Accidental cold crash with lots of diacetyl

I have a slightly big ale that started like a rocket, but then pooped out when the temperature plunged into the high 50’s one evening. It started at 1.080 and is now at 1.020. The yeast all flocculated and fell out before it was done when it got cold. The gravity is still a bit high and there is too much diacetyl. I put a heater on the carboy and got the temps back up to 68-70 for a couple weeks, swirling it occasionally to get yeast back in suspension, but there is no change.

I am considering pitching new yeast to get it going again. Is this recommended our might it just create more diacetyl at this stage? What is recommended to clean up the flavor?

-Mike

Hi Mike,
Wondering what yeast you used? 1.080 down to 1.020 is 75% attenuation, so the particular yeast strain may be done.
If you want lower, you may have to pitch another strain with higher attenuation, at high kraesen to really give it a kick in the pants.

Extract, PM or AG?

It’s a partial mash, and the yeast is Wyeast 1028 London Ale with a 1L starter.

You could try Fermentis F2. Look up the data sheet, then decide.

This seems to be about the expected attenuation for this yeast. I just pitched some of this into a beer yesterday with an OG of 1.090. I’m hoping for an FG of around 1.021 so this gives me hope that I should meet my target.

Yes, after looking into it that appears to be the case. Thinking of adding the F1 to dry it out and hopefully clean it up a little more.

F2 I mean…

The attenuation rating of yeast is meant for comparing one strain to another using a standardized wort. It does not necessarily reflect the attenuation you can expect. Wort fermentability plays a large role in that.

I’d try krausening your beer. Add about a qt. of actively fermenting wort.
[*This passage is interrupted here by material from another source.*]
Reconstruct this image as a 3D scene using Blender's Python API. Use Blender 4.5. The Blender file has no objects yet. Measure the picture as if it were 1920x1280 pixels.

Works great.

Exactly what I was thinking Denny, thanks!

Denny, do you think I should krausen with the same yeast I started with, the London Ale, or go with the F2 like Mattnaik suggested?

I should note that this is a Christmas Ale, so it should be a little sweet, and I plan to age in the bottle for quite a while.

[quote=“Mike Foran”]Denny, do you think I should krausen with the same yeast I started with, the London Ale, or go with the F2 like Mattnaik suggested?

I should note that this is a Christmas Ale, so it should be a little sweet, and I plan to age in the bottle for quite a while.[/quote]

It really doesn’t matter. IIRC, F2 is a bottling yeast and not really recommended for fermentation anyway. If it was me, I’d go with the same yeast if I had it, and about anything kinda neutral otherwise.